— start of SOURCE EXCERPT —

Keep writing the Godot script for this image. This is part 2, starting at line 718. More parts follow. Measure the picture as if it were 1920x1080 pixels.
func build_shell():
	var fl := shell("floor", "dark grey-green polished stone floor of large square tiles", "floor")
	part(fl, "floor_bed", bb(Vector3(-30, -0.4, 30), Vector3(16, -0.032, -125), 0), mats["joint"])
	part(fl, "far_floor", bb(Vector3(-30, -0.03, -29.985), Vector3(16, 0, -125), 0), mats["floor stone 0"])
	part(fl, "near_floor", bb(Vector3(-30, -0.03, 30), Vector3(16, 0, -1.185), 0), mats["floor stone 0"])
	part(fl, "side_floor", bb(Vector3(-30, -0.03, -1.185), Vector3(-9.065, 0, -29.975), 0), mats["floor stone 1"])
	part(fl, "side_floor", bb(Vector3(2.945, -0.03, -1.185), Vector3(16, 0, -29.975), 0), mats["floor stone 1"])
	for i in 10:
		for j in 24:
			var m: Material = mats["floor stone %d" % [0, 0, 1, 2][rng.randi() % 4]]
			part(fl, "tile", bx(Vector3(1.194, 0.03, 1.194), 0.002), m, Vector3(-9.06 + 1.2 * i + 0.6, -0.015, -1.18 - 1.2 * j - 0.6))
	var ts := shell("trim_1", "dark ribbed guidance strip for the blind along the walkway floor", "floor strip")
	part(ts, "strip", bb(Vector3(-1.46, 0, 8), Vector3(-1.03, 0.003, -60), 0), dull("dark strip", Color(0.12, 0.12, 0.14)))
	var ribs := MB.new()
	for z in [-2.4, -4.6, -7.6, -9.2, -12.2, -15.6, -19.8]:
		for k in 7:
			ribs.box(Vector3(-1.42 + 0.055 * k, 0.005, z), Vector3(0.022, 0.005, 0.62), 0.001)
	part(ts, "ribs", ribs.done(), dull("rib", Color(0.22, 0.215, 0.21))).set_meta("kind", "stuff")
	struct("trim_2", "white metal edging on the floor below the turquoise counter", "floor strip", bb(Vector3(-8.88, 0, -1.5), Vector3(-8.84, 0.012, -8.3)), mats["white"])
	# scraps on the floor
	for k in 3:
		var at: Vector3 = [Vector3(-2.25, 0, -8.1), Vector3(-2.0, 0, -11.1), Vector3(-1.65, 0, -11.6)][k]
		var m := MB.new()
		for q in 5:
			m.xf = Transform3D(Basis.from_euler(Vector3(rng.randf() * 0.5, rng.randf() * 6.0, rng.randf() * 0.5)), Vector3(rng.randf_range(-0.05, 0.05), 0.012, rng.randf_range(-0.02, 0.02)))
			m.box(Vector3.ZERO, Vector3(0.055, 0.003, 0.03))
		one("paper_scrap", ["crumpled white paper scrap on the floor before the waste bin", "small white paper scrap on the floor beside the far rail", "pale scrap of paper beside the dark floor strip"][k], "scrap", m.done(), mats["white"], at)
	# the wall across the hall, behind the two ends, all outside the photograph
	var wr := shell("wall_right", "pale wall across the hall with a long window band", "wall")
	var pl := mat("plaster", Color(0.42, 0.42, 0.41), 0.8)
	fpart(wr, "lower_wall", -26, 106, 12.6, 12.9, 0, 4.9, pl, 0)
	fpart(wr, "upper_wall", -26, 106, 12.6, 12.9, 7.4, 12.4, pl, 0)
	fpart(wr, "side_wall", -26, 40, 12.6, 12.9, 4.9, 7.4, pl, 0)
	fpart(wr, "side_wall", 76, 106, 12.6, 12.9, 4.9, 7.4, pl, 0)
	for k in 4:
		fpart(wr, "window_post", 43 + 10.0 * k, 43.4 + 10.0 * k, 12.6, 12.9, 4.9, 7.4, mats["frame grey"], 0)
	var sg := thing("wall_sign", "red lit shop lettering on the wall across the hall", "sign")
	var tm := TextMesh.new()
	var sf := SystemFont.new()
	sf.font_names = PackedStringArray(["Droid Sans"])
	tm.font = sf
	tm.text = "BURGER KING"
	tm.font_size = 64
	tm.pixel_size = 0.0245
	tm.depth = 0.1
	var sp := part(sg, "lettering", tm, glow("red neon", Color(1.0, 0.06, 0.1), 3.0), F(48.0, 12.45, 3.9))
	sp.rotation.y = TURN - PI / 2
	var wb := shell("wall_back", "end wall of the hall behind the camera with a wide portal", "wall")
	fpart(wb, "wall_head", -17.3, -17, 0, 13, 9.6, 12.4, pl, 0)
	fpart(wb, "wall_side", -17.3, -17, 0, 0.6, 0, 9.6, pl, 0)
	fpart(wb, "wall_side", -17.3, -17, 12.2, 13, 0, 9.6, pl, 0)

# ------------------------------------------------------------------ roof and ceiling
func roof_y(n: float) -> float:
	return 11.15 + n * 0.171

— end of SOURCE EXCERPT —

Set down all of the data above, word for word.

• _ANSWER TO THE EXERCISE_
Keep writing the Godot script for this image. This is part 2, starting at line 718. More parts follow. Measure the picture as if it were 1920x1080 pixels.
func build_shell():
	var fl := shell("floor", "dark grey-green polished stone floor of large square tiles", "floor")
	part(fl, "floor_bed", bb(Vector3(-30, -0.4, 30), Vector3(16, -0.032, -125), 0), mats["joint"])
	part(fl, "far_floor", bb(Vector3(-30, -0.03, -29.985), Vector3(16, 0, -125), 0), mats["floor stone 0"])
	part(fl, "near_floor", bb(Vector3(-30, -0.03, 30), Vector3(16, 0, -1.185), 0), mats["floor stone 0"])
	part(fl, "side_floor", bb(Vector3(-30, -0.03, -1.185), Vector3(-9.065, 0, -29.975), 0), mats["floor stone 1"])
	part(fl, "side_floor", bb(Vector3(2.945, -0.03, -1.185), Vector3(16, 0, -29.975), 0), mats["floor stone 1"])
	for i in 10:
		for j in 24:
			var m: Material = mats["floor stone %d" % [0, 0, 1, 2][rng.randi() % 4]]
			part(fl, "tile", bx(Vector3(1.194, 0.03, 1.194), 0.002), m, Vector3(-9.06 + 1.2 * i + 0.6, -0.015, -1.18 - 1.2 * j - 0.6))
	var ts := shell("trim_1", "dark ribbed guidance strip for the blind along the walkway floor", "floor strip")
	part(ts, "strip", bb(Vector3(-1.46, 0, 8), Vector3(-1.03, 0.003, -60), 0), dull("dark strip", Color(0.12, 0.12, 0.14)))
	var ribs := MB.new()
	for z in [-2.4, -4.6, -7.6, -9.2, -12.2, -15.6, -19.8]:
		for k in 7:
			ribs.box(Vector3(-1.42 + 0.055 * k, 0.005, z), Vector3(0.022, 0.005, 0.62), 0.001)
	part(ts, "ribs", ribs.done(), dull("rib", Color(0.22, 0.215, 0.21))).set_meta("kind", "stuff")
	struct("trim_2", "white metal edging on the floor below the turquoise counter", "floor strip", bb(Vector3(-8.88, 0, -1.5), Vector3(-8.84, 0.012, -8.3)), mats["white"])
	# scraps on the floor
	for k in 3:
		var at: Vector3 = [Vector3(-2.25, 0, -8.1), Vector3(-2.0, 0, -11.1), Vector3(-1.65, 0, -11.6)][k]
		var m := MB.new()
		for q in 5:
			m.xf = Transform3D(Basis.from_euler(Vector3(rng.randf() * 0.5, rng.randf() * 6.0, rng.randf() * 0.5)), Vector3(rng.randf_range(-0.05, 0.05), 0.012, rng.randf_range(-0.02, 0.02)))
			m.box(Vector3.ZERO, Vector3(0.055, 0.003, 0.03))
		one("paper_scrap", ["crumpled white paper scrap on the floor before the waste bin", "small white paper scrap on the floor beside the far rail", "pale scrap of paper beside the dark floor strip"][k], "scrap", m.done(), mats["white"], at)
	# the wall across the hall, behind the two ends, all outside the photograph
	var wr := shell("wall_right", "pale wall across the hall with a long window band", "wall")
	var pl := mat("plaster", Color(0.42, 0.42, 0.41), 0.8)
	fpart(wr, "lower_wall", -26, 106, 12.6, 12.9, 0, 4.9, pl, 0)
	fpart(wr, "upper_wall", -26, 106, 12.6, 12.9, 7.4, 12.4, pl, 0)
	fpart(wr, "side_wall", -26, 40, 12.6, 12.9, 4.9, 7.4, pl, 0)
	fpart(wr, "side_wall", 76, 106, 12.6, 12.9, 4.9, 7.4, pl, 0)
	for k in 4:
		fpart(wr, "window_post", 43 + 10.0 * k, 43.4 + 10.0 * k, 12.6, 12.9, 4.9, 7.4, mats["frame grey"], 0)
	var sg := thing("wall_sign", "red lit shop lettering on the wall across the hall", "sign")
	var tm := TextMesh.new()
	var sf := SystemFont.new()
	sf.font_names = PackedStringArray(["Droid Sans"])
	tm.font = sf
	tm.text = "BURGER KING"
	tm.font_size = 64
	tm.pixel_size = 0.0245
	tm.depth = 0.1
	var sp := part(sg, "lettering", tm, glow("red neon", Color(1.0, 0.06, 0.1), 3.0), F(48.0, 12.45, 3.9))
	sp.rotation.y = TURN - PI / 2
	var wb := shell("wall_back", "end wall of the hall behind the camera with a wide portal", "wall")
	fpart(wb, "wall_head", -17.3, -17, 0, 13, 9.6, 12.4, pl, 0)
	fpart(wb, "wall_side", -17.3, -17, 0, 0.6, 0, 9.6, pl, 0)
	fpart(wb, "wall_side", -17.3, -17, 12.2, 13, 0, 9.6, pl, 0)

# ------------------------------------------------------------------ roof and ceiling
func roof_y(n: float) -> float:
	return 11.15 + n * 0.171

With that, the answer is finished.